Bluesy influences linger in Drive-By Truckers' sound

Published: September 9, 2011 

Bluesy influences linger in Drive-By Truckers' sound

Patterson Hood of Drive-By Truckers tries to write something every day. More often than not, his daily writing doesn't yield a song, at least not at first. But sometimes, it eventually turns into one anyway. Take the novel he was attempting to write earlier this year.

"Well, I hate to use that 'n-word,' because I ended up not liking it much," Hood says with a laugh, calling from home in Athens, Ga. "It was fiction based around the age of 27, which was the most screwed-up period of my life. And my original idea was to use things I was writing back then or things I was writing now in character as a 27-year-old between chapters. And in that, I hit a rich vein. There came a point where I had to admit the song parts were good and the book part maybe wasn't."

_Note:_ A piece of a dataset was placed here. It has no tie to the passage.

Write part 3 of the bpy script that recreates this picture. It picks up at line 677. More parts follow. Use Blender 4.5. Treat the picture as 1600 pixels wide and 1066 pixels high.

Hood wound up abandoning the book, but the songs that emerged from it will make up his next solo album. It's in the works for a 2012 release, and his description of it sounds startlingly different from what you'll hear from the Truckers onstage at the Hopscotch Music Festival tonight. The solo stuff he's working on now is mostly quiet and acoustic, with more strings (!) than electric guitar.

As for the mother band, the Truckers are still focused on this year's "Go-Go Boots" (ATO Records), an album that followed 2010's "The Big To-Do" by less than a year. Longer on grooves and ambience than six-string fireworks, "Go-Go Boots" has a swampy, bluesy feel that you can trace to the band's work in recent years backing up soul luminaries Bettye LaVette and Booker T. Jones.

Still, that's not as recent a development as you might think. Hood points out that traces of soul have been a part of the Truckers' sonic universe from the start. The group's 1998 debut album "Gangstabilly" closed with "Sandwiches From the Road," a tribute to Muscle Shoals soul guitarist Eddie Hinton.

"I didn't have the chops to do that justice," Hood says. "But I hoped that as I got better and the band matured, we might revisit it. The Betty LaVette record was a milestone for us, and, of course, Booker was a big influence on 'Big To-Do.' So much of the way that music was arranged was influenced by things we learned from Booker. But we also had a lot of songs that didn't fit, which is how we ended up with two completely different-sounding records out only 11 months apart."

Indeed, "Go-Go Boots" is a lot less loud and raucous than "The Big To-Do," which made for quite an adjustment once the band started touring on the latter album.

"The show now is very different from last year," Hood says. " 'Big To-Do' was faster-paced, but I like the dynamic of the show right now. We never set out to be this constant barrage of guitar solos and stage pyrotechnics, which almost became expected at some point. This show is closer to where we like it, with the songs as the focus. We are first and foremost a songwriter's band. Somewhere along the way we became known as a guitar band, which we've rebelled against at times."

One of the new album's more notable story-songs is "Used To Be a Cop," a slinky funk number that could almost pass for prime Steely Dan (or the theme song for a 1970s-vintage cop show). Hood envisions "Cop" as the soundtrack to a short film about a defrocked cop stalking his ex-wife and watching her dirty-dance with a young man at the first disco-tech in the Truckers' Northern Alabama stomping grounds.

"When we first cut that, I remember thinking, 'Our fans will probably hate this, but I like it,' " Hood says. "But it's ended up being kind of a crowd-pleaser and it even got some radio play - which surprises me because it's a long and nasty song about stalking your ex-wife. Figures, you know? But it's a nice counteraction to 'Everybody Needs Love,' which is as beautiful a love song as anybody could write. I thought it was cool to have both those on the same record."